同僚T氏から「IIJでこの種の問題が確認された場合は、中継ISPに順番に連絡してブラックリストを確認しているらしい。」という恐ろしい情報も伝えられました。ドツボにはまったのでしょうか。

原因はAWS内部のブラックリスト

そしてAWSサポートへの初回質問から約1ヶ月が経過したある日の晩、AWSサポートから以下のような回答が来ました。

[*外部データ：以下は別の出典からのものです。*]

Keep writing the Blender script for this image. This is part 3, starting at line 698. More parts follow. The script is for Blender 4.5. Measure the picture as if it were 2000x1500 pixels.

  • EIP xx.xx.xx.xxは外部への接続を制限した状態だった。
  • 制限を解除したので、今後は通常通り使用できる。

急いで動作確認したところ、確かに問題現象は解消していました。

ふりかえると

インターネットは接続保証が無い世界ですから、今回のような問題現象は一般的には不自然な出来事ではありません。しかしパブリッククラウドサービスを提供する AWSの内部に原因が隠れており、アマゾンウェブサービス自身その存在を最初気付かず、AWSの利用者が原因を確認する手段もなかったというところに、今回の問題の恐ろしさがあります。問題に気付かないままIPアドレスを遠隔機器に設定したりしていたら、その修正は大変面倒なことになっていたでしょう。

もしかしたら、現在運用しているEIPも、接続制限されているかもしれません。接続先は無数にありますから完全な確認は不可能ですが、EIPが払い出されたら主要接続先のいくつかは試してみた方がいいかもしれません。
AWSサポートの皆さまのご尽力に感謝します。